The committee has conveyed the same message, privately, to 2014 Senate candidates, the Republican National Committee, the National Republican Congressional Committee (the senatorial committee’s House counterpart), the Republican Governors Association and Mike DuHaime, the chief strategist for Gov. Chris Christie of New Jersey, for whom Jamestown also does work.
More on the Republican civil war below the fold.
SCF's executive director Matt Hoskins returned fire, saying that the National Republican Senatorial Committee was scrambling to save McConnell, who is being challenged by tea party Republican Matt Bevin.
He’s so rattled, he has decided to declare war on the entire conservative movement, which represents the very people he needs to win re-election. This isn’t the behavior of a confident person. It’s the irrational reaction of a power-hungry bully who isn’t getting his way.
McConnell allies, meanwhile, are having none of the SCF's attacks.
“S.C.F. has been wandering around the country destroying the Republican Party like a drunk who tears up every bar they walk into,” said Josh Holmes, Mr. McConnell’s chief of staff, now detailed to the National Republican Senatorial Committee through the election. “The difference this cycle is that they strolled into Mitch McConnell’s bar and he doesn’t throw you out, he locks the door.”

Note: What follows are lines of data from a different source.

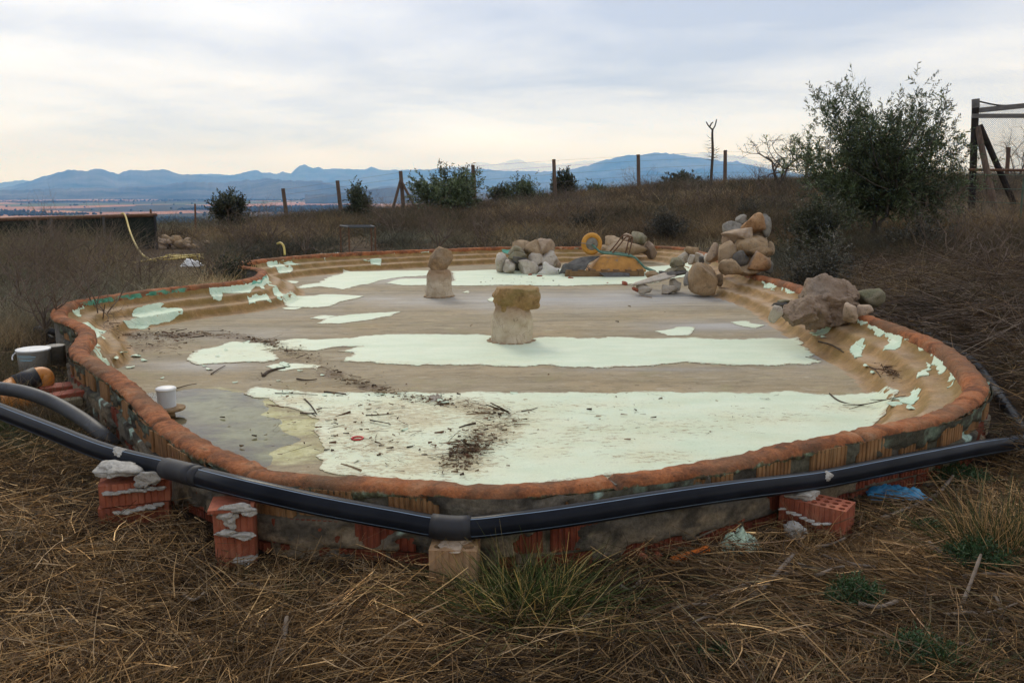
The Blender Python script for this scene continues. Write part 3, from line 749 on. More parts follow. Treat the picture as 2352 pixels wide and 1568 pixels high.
def build_render_coat():
    """uneven cement and plaster left on the bricks: proud where it sticks, sunk behind them where it has fallen off"""
    nz = 26; n = len(stretch)
    Z = np.linspace(-.06, .345, nz)
    S2, Z2 = np.meshgrid(SS, Z, indexing='ij')
    a = fbm(S2 * 3.0, Z2 * 6.0, 0, 5, 101); b = fbm(S2 * 14, Z2 * 16, 0, 4, 111); g = fbm(S2 * 1.1, Z2 * 1.5, 0, 3, 121)
    cover = a * .7 + b * .3
    thr = np.where(Z2 > .21, .585, np.where(Z2 > .09, .40, .53)) + (g - .5) * .25
    pr = sstep(-.03, .035, cover - thr)
    u_ = .038 + pr * (.034 + .014 * b) + (b - .5) * .012 * pr
    X = OUT[stretch, 0][:, None] + NORM[stretch, 0][:, None] * u_; Y = OUT[stretch, 1][:, None] + NORM[stretch, 1][:, None] * u_
    grey = np.array((0.15, 0.13, 0.10)); beige = np.array((0.31, 0.24, 0.155)); green = np.array((0.09, 0.10, 0.06)); dk = np.array((0.06, 0.054, 0.045)); mint = np.array((0.50, 0.66, 0.55))
    w = np.where(Z2 > .17, .15, .85) * sstep(.35, .6, fbm(S2 * 4, Z2 * 5, 0, 4, 131))
    C = grey * (1 - w[..., None]) + beige * w[..., None]
    gg = (sstep(.5, .62, fbm(S2 * 2.2, Z2 * 3, 0, 4, 141)) * np.where(Z2 > .17, .45, .08))[..., None]; C = C * (1 - gg) + green * gg
    dd = (sstep(.52, .66, fbm(S2 * 11, Z2 * 13, 0, 4, 151)) * .85)[..., None]; C = C * (1 - dd) + dk * dd
    mm = (sstep(.77, .80, fbm(S2 * 9, Z2 * 5, 0, 3, 161)))[..., None]; C = C * (1 - mm) + mint * mm
    # ragged grey-green crust hanging below the rim
    band = sstep(-.012, .012, Z2 - .292 + (fbm(S2 * 5, S2 * 0 + 2, 0, 4, 171) - .5) * .13) * sstep(.46, .56, fbm(S2 * 1.6, S2 * 0 + 8, 0, 3, 173))
    u_ = np.maximum(u_, .048 + .03 * band * (.5 + b)); X = OUT[stretch, 0][:, None] + NORM[stretch, 0][:, None] * u_; Y = OUT[stretch, 1][:, None] + NORM[stretch, 1][:, None] * u_
    crust = np.array((.072, .066, .046)); cm = sstep(.55, .66, fbm(S2 * 20, Z2 * 20, 0, 3, 175))[..., None]; crust = crust * (1 - cm) + np.array((.16, .20, .14)) * cm
    bd_ = (band * .9)[..., None]; C = C * (1 - bd_) + crust * bd_
    i = np.arange(n - 1)[:, None] * nz + np.arange(nz - 1)[None, :]
    Q = np.stack([i, i + nz, i + nz + 1, i + 1], -1).reshape(-1, 4)
    t = NT('render_coat'); wv = t.vec((1, 1, 1), 'World')
    c_ = t.mix(1.0, t.attr(), t.ramp(t.noise(wv, 45, 7, 0.7), [(0.3, 0.55), (0.7, 1.3)]), 'MULTIPLY')
    t.bsdf(c_, 0.95, t.bump(t.noise(wv, 55, 8, 0.75), 0.9, 0.012), 0.15)
    mk('plaster', np.stack([X, Y, Z2], -1).reshape(-1, 3), Q, t.m, POOL, True, cols=C.reshape(-1, 3))
build_render_coat()

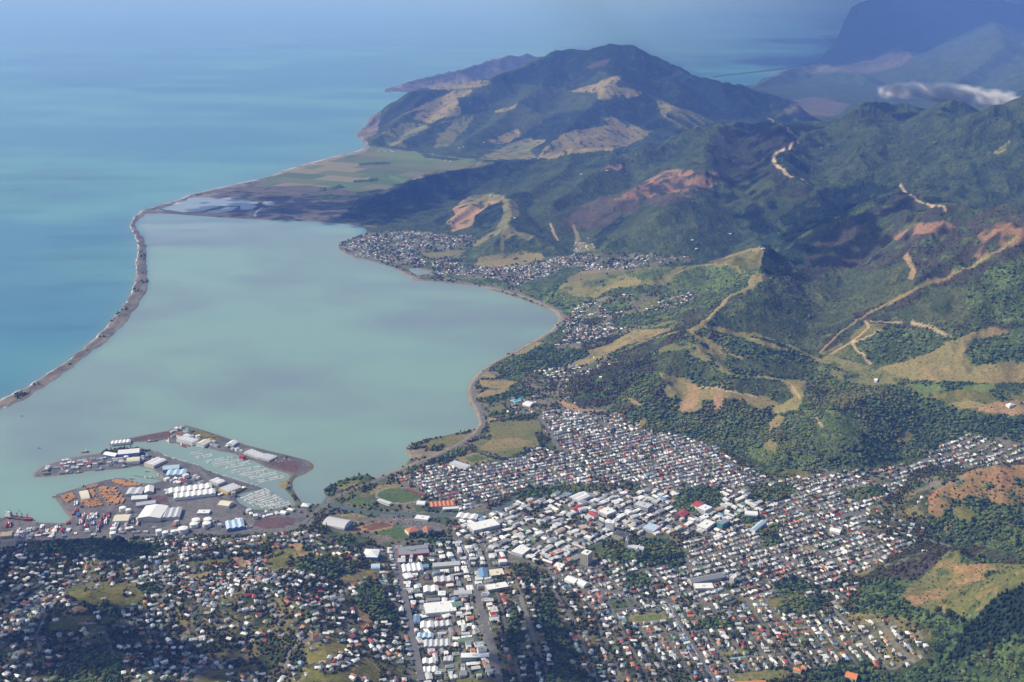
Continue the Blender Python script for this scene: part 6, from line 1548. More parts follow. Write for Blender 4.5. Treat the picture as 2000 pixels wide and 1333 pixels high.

What Holmes didn't add actually probably strengthens his case: Ever since Rand Paul beat McConnell's preferred candidate Trey Grayson in the Kentucky GOP's 2010 Senate nomination contest, McConnell has done pretty much everything the teapartiers have asked of him, including hiring Paul's top political advisor to run his campaign and getting out of Ted Cruz's way during the government shutdown until even tea partiers realized the shutdown needed to end.
But even though McConnell has pretty much been doing the bidding of the far right when it comes to policy, the rightwingnutosphere is interpreting the NRSC's move as an attack on the tea party. For example, the front page of Fox Nation had this headline on Monday:
GOP Establishment Goes After Tea Party
Interestingly, despite the loaded words thrown around on both sides, the NRSC's move doesn't appear to be quite as emphatic as its spokesman had suggested. Huffington Post
reports that in 2012 and 2013, several firms besides Jamestown Associates did business with both the Senate Conservatives Fund and the NRSC, but the NRSC won't say whether it's trying to cut them off.
So why would the NRSC be exclusively focused on Jamestown Associates? Simple: Because for them, this isn't about some sort of principled stand against GOP extremism. It's about protecting Mitch McConnell's behind. And it was Jamestown's ad that went after McConnell. So it's against Jamestown that McConnell wants to fight.